§ **Challenge**
Give the data below again exactly as written, without its pictures.

§ **Dataset section**
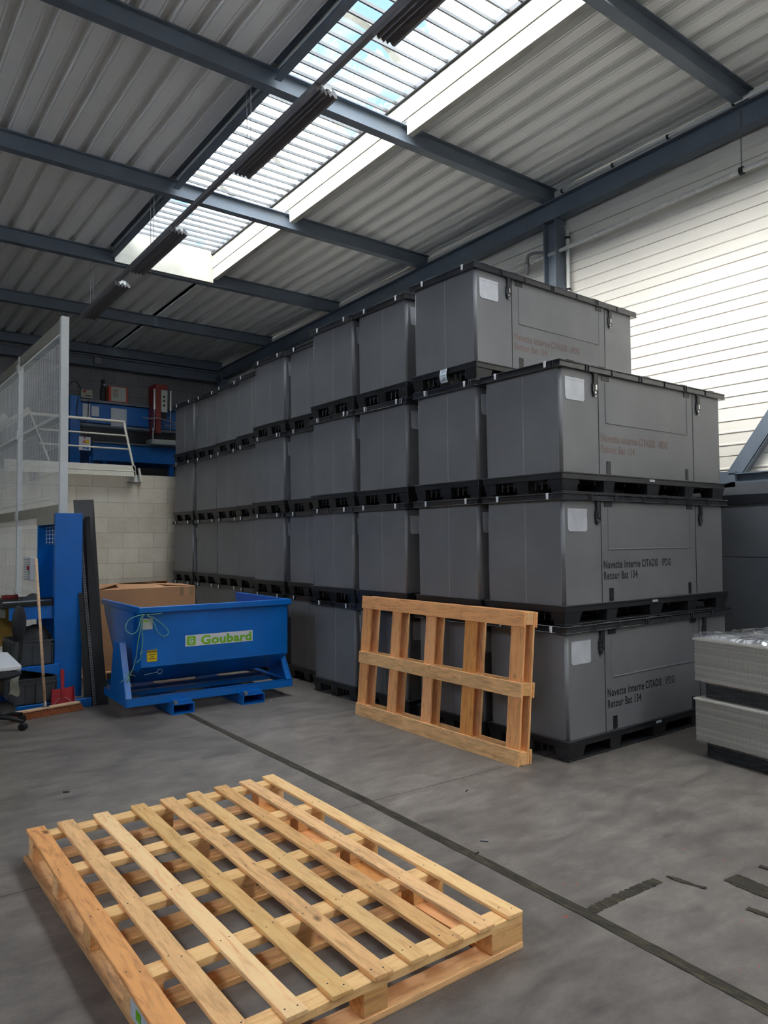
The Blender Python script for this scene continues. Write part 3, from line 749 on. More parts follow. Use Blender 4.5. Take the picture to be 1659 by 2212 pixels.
for x, s in ((0.0, 1), (L-0.012, -1)):
    m = MB(); mt = Matrix.Translation((x, 0, 0)) @ Matrix(((0, 0, 1, 0), (1, 0, 0, 0), (0, 1, 0, 0), (0, 0, 0, 1)))
    top = 0.66 if x == 0.0 else 0.47
    m.prism([(0.01, 0.172), (0.22, top), (0.42, top), (0.55, 0.172)], 0.012, mt)
    m.bar((x+0.03*s, 0.012, 0.172), (x+0.03*s, 0.225, top), 0.05, 0.012)
    B('gusset', m, M_BLUE, hop, bevel=0.001)
X0, X1 = 0.135, 1.625
prof = [(0.0, 0.985), (-0.005, 0.447), (0.30, 0.27), (0.72, 0.27), (1.28, 0.86)]
m = MB()
def shell(pr, th):
    for (a, b) in zip(pr, pr[1:]):
        A, Bp = V((0, a[0], a[1])), V((0, b[0], b[1])); n_ = V((0, -(Bp.z-A.z), Bp.y-A.y)).normalized()*th
        q = [m.bm.verts.new(V((x, p.y, p.z))+k) for x in (X0, X1) for p in (A, Bp) for k in (V((0, 0, 0)), n_)]
        for f in ((0, 2, 6, 4), (1, 5, 7, 3), (0, 1, 3, 2), (4, 6, 7, 5), (0, 4, 5, 1), (2, 3, 7, 6)): m.bm.faces.new([q[i] for i in f])
shell(prof, 0.006)
mt = lambda x: Matrix.Translation((x, 0, 0)) @ Matrix(((0, 0, 1, 0), (1, 0, 0, 0), (0, 1, 0, 0), (0, 0, 0, 1)))
side = [(0.0, 0.985), (0.0, 0.447), (0.30, 0.27), (0.72, 0.27), (1.28, 0.86), (1.31, 0.985)]
for x in (X0-0.004, X1-0.002): m.prism(side, 0.006, mt(x))
B('skip_body', m, M_BLUE, hop, bevel=0.0015)
m = MB(); m.box(X0-0.03, X1+0.035, -0.035, 0.008, 0.945, 1.0).box(X0-0.032, X0+0.006, 0, 1.31, 0.945, 1.0).box(X1-0.004, X1+0.035, 0, 1.31, 0.945, 1.0)
B('rim', m, M_BLUE, hop, bevel=0.004)
m = MB(); m.box(X0-0.03, X0, 0.14, 0.19, 0.40, 0.945).box(X1, X1+0.03, 0.14, 0.19, 0.40, 0.945); B('stiffener', m, M_BLUE, hop, bevel=0.002)
# sticker with lettering
sg = B('sign_sticker', MB().prism([(0, 0), (0.69, 0.0), (0.69, 0.106), (0, 0.106)], 0.002, vface(0.547, -0.004, 0.604)), M_SIGNW, hop); sg['label'] = 'white sticker with green lettering'
put('sign_lettering', fitted('Goubard', 0.525, 0.083, 0.0036, 1.04), M_GREEN, sg, mw=vface(0.700, -0.0068, 0.616))
pts = []; r = 0.014; w = 0.086
for (cx_, cy_, a0) in ((w-r, w-r, 0), (r, w-r, PI/2), (r, r, PI), (w-r, r, 1.5*PI)):
    for k in range(5): a = a0+k*PI/8; pts.append((cx_+r*math.cos(a), cy_+r*math.sin(a)))
B('sign_icon', MB().prism(pts, 0.0012, vface(0.562, -0.0065, 0.614)), M_GREEN, sg)
put('icon_letter', textmesh('G', 0.06, 1.0, 0.002), M_SIGNW, sg, mw=vface(0.583, -0.0085, 0.642))
B('icon_bar', MB().box(0.588, 0.622, -0.0086, -0.0080, 0.629, 0.634), M_SIGNW, sg)
yl = B('warning_sticker', MB().box(0.165+0.02, 0.268+0.01, -0.0085, -0.005, 0.497, 0.605), M_YEL, hop); yl['label'] = 'yellow and black warning sticker'
B('warning_header', MB().box(0.188, 0.275, -0.0100, -0.0085, 0.580, 0.602), M_INK, yl)
put('warning_text', textmesh('ATTENTION', 0.019, 0.78, 0.0004), M_YEL, yl, mw=vface(0.192, -0.0105, 0.585))
for z_, a_, b_ in ((0.556, 0.20, 0.264), (0.538, 0.215, 0.25), (0.520, 0.20, 0.262)): B('warning_line', MB().box(a_, b_, -0.0092, -0.0085, z_, z_+0.006), M_INK, yl)
pl = B('maker_sticker', MB().box(0.07, 0.16, -0.009, -0.006, 0.80, 0.90), M_PANEL, hop); pl['label'] = 'small pale green and white sticker'; pl.location = (0.0, 0.0, 0.0)
pl.location = (0.075, 0, -0.005)
B('sticker_band', MB().box(0.075, 0.12, -0.010, -0.009, 0.868, 0.885), M_GREEN, pl)
B('ring_handle', MB().tube([(0.30+0.022*math.cos(a), -0.02, 0.40+0.022*math.sin(a)) for a in [2*PI*k/16 for k in range(16)]], 0.004, 6, closed=True).bar((0.16, -0.02, 0.385), (0.28, -0.02, 0.398), 0.006, 0.006), M_STEEL, hop)
# rope (hangs on the hopper)
def spl(pts, n=10):
    pts = [V(p) for p in pts]; out = []
    for i in range(len(pts)-1):
        p0 = pts[max(i-1, 0)]; p1_ = pts[i]; p2_ = pts[i+1]; p3 = pts[min(i+2, len(pts)-1)]
        for k in range(n):
            t = k/n; out.append(0.5*((2*p1_)+(p2_-p0)*t+(2*p0-5*p1_+4*p2_-p3)*t*t+(3*p1_-p0-3*p2_+p3)*t*t*t))
    out.append(pts[-1]); return out
rope = empty('rope', (ha.x, ha.y, 0), math.atan2(hd.y, hd.x), 'thin green rope looped and knotted on the left corner of the blue hopper', 'rope')
def hs(u, v):    # crop-measured point on the hopper front face
    r_ = ray(u, v); nn = V((-hd.y, hd.x, 0)); q = CAM+r_*((ha-CAM).dot(nn)/r_.dot(nn)); return (max((q-ha).dot(hd), -0.05), -0.03, q.z)
K = 230/1496.0
def hc(x, y): return hs(200+x*K, 1220+y*K)
for nm, pp in (('rope_loop', [(720, 695), (620, 715), (500, 770), (450, 860), (470, 930), (540, 970), (600, 940), (640, 860), (660, 760), (700, 700)]),
               ('rope_loop', [(750, 710), (840, 740), (960, 830), (1050, 930), (1020, 990), (960, 995), (890, 930), (850, 820), (800, 740), (750, 715)]),
               ('rope_end', [(740, 700), (860, 690), (930, 685), (965, 670)]),
               ('rope_end', [(710, 700), (670, 780), (680, 900), (690, 1000), (688, 1120), (668, 1235), (665, 1290), (640, 1340), (600, 1370)]),
               ('rope_end', [(690, 720), (660, 900), (625, 1080), (610, 1200), (590, 1330), (560, 1440), (530, 1500), (490, 1560)])):
    B(nm, MB().tube(spl([hc(*p) for p in pp]), 0.0042, 6), M_ROPE, rope, smooth=True)
m = MB()
for k in range(16):
    a = random.uniform(0, 2*PI); c_ = V(hc(490, 1560)); ln = random.uniform(0.03, 0.085)
    m.tube(spl([c_, c_+V((math.cos(a)*ln*0.6, random.uniform(-0.03, 0.0), math.sin(a)*ln*0.5)), c_+V((math.cos(a)*ln*1.3, random.uniform(-0.03, 0.0), math.sin(a)*ln*0.9-0.02))], 4), 0.0022, 5)
m.tube(spl([V(hc(668, 1235))+V((0.012*math.cos(a), -0.006, 0.012*math.sin(a*1.5))) for a in range(8)], 4), 0.004, 6)
B('rope_knot', m, M_ROPE, rope)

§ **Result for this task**
The Blender Python script for this scene continues. Write part 3, from line 749 on. More parts follow. Use Blender 4.5. Take the picture to be 1659 by 2212 pixels.
for x, s in ((0.0, 1), (L-0.012, -1)):
    m = MB(); mt = Matrix.Translation((x, 0, 0)) @ Matrix(((0, 0, 1, 0), (1, 0, 0, 0), (0, 1, 0, 0), (0, 0, 0, 1)))
    top = 0.66 if x == 0.0 else 0.47
    m.prism([(0.01, 0.172), (0.22, top), (0.42, top), (0.55, 0.172)], 0.012, mt)
    m.bar((x+0.03*s, 0.012, 0.172), (x+0.03*s, 0.225, top), 0.05, 0.012)
    B('gusset', m, M_BLUE, hop, bevel=0.001)
X0, X1 = 0.135, 1.625
prof = [(0.0, 0.985), (-0.005, 0.447), (0.30, 0.27), (0.72, 0.27), (1.28, 0.86)]
m = MB()
def shell(pr, th):
    for (a, b) in zip(pr, pr[1:]):
        A, Bp = V((0, a[0], a[1])), V((0, b[0], b[1])); n_ = V((0, -(Bp.z-A.z), Bp.y-A.y)).normalized()*th
        q = [m.bm.verts.new(V((x, p.y, p.z))+k) for x in (X0, X1) for p in (A, Bp) for k in (V((0, 0, 0)), n_)]
        for f in ((0, 2, 6, 4), (1, 5, 7, 3), (0, 1, 3, 2), (4, 6, 7, 5), (0, 4, 5, 1), (2, 3, 7, 6)): m.bm.faces.new([q[i] for i in f])
shell(prof, 0.006)
mt = lambda x: Matrix.Translation((x, 0, 0)) @ Matrix(((0, 0, 1, 0), (1, 0, 0, 0), (0, 1, 0, 0), (0, 0, 0, 1)))
side = [(0.0, 0.985), (0.0, 0.447), (0.30, 0.27), (0.72, 0.27), (1.28, 0.86), (1.31, 0.985)]
for x in (X0-0.004, X1-0.002): m.prism(side, 0.006, mt(x))
B('skip_body', m, M_BLUE, hop, bevel=0.0015)
m = MB(); m.box(X0-0.03, X1+0.035, -0.035, 0.008, 0.945, 1.0).box(X0-0.032, X0+0.006, 0, 1.31, 0.945, 1.0).box(X1-0.004, X1+0.035, 0, 1.31, 0.945, 1.0)
B('rim', m, M_BLUE, hop, bevel=0.004)
m = MB(); m.box(X0-0.03, X0, 0.14, 0.19, 0.40, 0.945).box(X1, X1+0.03, 0.14, 0.19, 0.40, 0.945); B('stiffener', m, M_BLUE, hop, bevel=0.002)
# sticker with lettering
sg = B('sign_sticker', MB().prism([(0, 0), (0.69, 0.0), (0.69, 0.106), (0, 0.106)], 0.002, vface(0.547, -0.004, 0.604)), M_SIGNW, hop); sg['label'] = 'white sticker with green lettering'
put('sign_lettering', fitted('Goubard', 0.525, 0.083, 0.0036, 1.04), M_GREEN, sg, mw=vface(0.700, -0.0068, 0.616))
pts = []; r = 0.014; w = 0.086
for (cx_, cy_, a0) in ((w-r, w-r, 0), (r, w-r, PI/2), (r, r, PI), (w-r, r, 1.5*PI)):
    for k in range(5): a = a0+k*PI/8; pts.append((cx_+r*math.cos(a), cy_+r*math.sin(a)))
B('sign_icon', MB().prism(pts, 0.0012, vface(0.562, -0.0065, 0.614)), M_GREEN, sg)
put('icon_letter', textmesh('G', 0.06, 1.0, 0.002), M_SIGNW, sg, mw=vface(0.583, -0.0085, 0.642))
B('icon_bar', MB().box(0.588, 0.622, -0.0086, -0.0080, 0.629, 0.634), M_SIGNW, sg)
yl = B('warning_sticker', MB().box(0.165+0.02, 0.268+0.01, -0.0085, -0.005, 0.497, 0.605), M_YEL, hop); yl['label'] = 'yellow and black warning sticker'
B('warning_header', MB().box(0.188, 0.275, -0.0100, -0.0085, 0.580, 0.602), M_INK, yl)
put('warning_text', textmesh('ATTENTION', 0.019, 0.78, 0.0004), M_YEL, yl, mw=vface(0.192, -0.0105, 0.585))
for z_, a_, b_ in ((0.556, 0.20, 0.264), (0.538, 0.215, 0.25), (0.520, 0.20, 0.262)): B('warning_line', MB().box(a_, b_, -0.0092, -0.0085, z_, z_+0.006), M_INK, yl)
pl = B('maker_sticker', MB().box(0.07, 0.16, -0.009, -0.006, 0.80, 0.90), M_PANEL, hop); pl['label'] = 'small pale green and white sticker'; pl.location = (0.0, 0.0, 0.0)
pl.location = (0.075, 0, -0.005)
B('sticker_band', MB().box(0.075, 0.12, -0.010, -0.009, 0.868, 0.885), M_GREEN, pl)
B('ring_handle', MB().tube([(0.30+0.022*math.cos(a), -0.02, 0.40+0.022*math.sin(a)) for a in [2*PI*k/16 for k in range(16)]], 0.004, 6, closed=True).bar((0.16, -0.02, 0.385), (0.28, -0.02, 0.398), 0.006, 0.006), M_STEEL, hop)
# rope (hangs on the hopper)
def spl(pts, n=10):
    pts = [V(p) for p in pts]; out = []
    for i in range(len(pts)-1):
        p0 = pts[max(i-1, 0)]; p1_ = pts[i]; p2_ = pts[i+1]; p3 = pts[min(i+2, len(pts)-1)]
        for k in range(n):
            t = k/n; out.append(0.5*((2*p1_)+(p2_-p0)*t+(2*p0-5*p1_+4*p2_-p3)*t*t+(3*p1_-p0-3*p2_+p3)*t*t*t))
    out.append(pts[-1]); return out
rope = empty('rope', (ha.x, ha.y, 0), math.atan2(hd.y, hd.x), 'thin green rope looped and knotted on the left corner of the blue hopper', 'rope')
def hs(u, v):    # crop-measured point on the hopper front face
    r_ = ray(u, v); nn = V((-hd.y, hd.x, 0)); q = CAM+r_*((ha-CAM).dot(nn)/r_.dot(nn)); return (max((q-ha).dot(hd), -0.05), -0.03, q.z)
K = 230/1496.0
def hc(x, y): return hs(200+x*K, 1220+y*K)
for nm, pp in (('rope_loop', [(720, 695), (620, 715), (500, 770), (450, 860), (470, 930), (540, 970), (600, 940), (640, 860), (660, 760), (700, 700)]),
               ('rope_loop', [(750, 710), (840, 740), (960, 830), (1050, 930), (1020, 990), (960, 995), (890, 930), (850, 820), (800, 740), (750, 715)]),
               ('rope_end', [(740, 700), (860, 690), (930, 685), (965, 670)]),
               ('rope_end', [(710, 700), (670, 780), (680, 900), (690, 1000), (688, 1120), (668, 1235), (665, 1290), (640, 1340), (600, 1370)]),
               ('rope_end', [(690, 720), (660, 900), (625, 1080), (610, 1200), (590, 1330), (560, 1440), (530, 1500), (490, 1560)])):
    B(nm, MB().tube(spl([hc(*p) for p in pp]), 0.0042, 6), M_ROPE, rope, smooth=True)
m = MB()
for k in range(16):
    a = random.uniform(0, 2*PI); c_ = V(hc(490, 1560)); ln = random.uniform(0.03, 0.085)
    m.tube(spl([c_, c_+V((math.cos(a)*ln*0.6, random.uniform(-0.03, 0.0), math.sin(a)*ln*0.5)), c_+V((math.cos(a)*ln*1.3, random.uniform(-0.03, 0.0), math.sin(a)*ln*0.9-0.02))], 4), 0.0022, 5)
m.tube(spl([V(hc(668, 1235))+V((0.012*math.cos(a), -0.006, 0.012*math.sin(a*1.5))) for a in range(8)], 4), 0.004, 6)
B('rope_knot', m, M_ROPE, rope)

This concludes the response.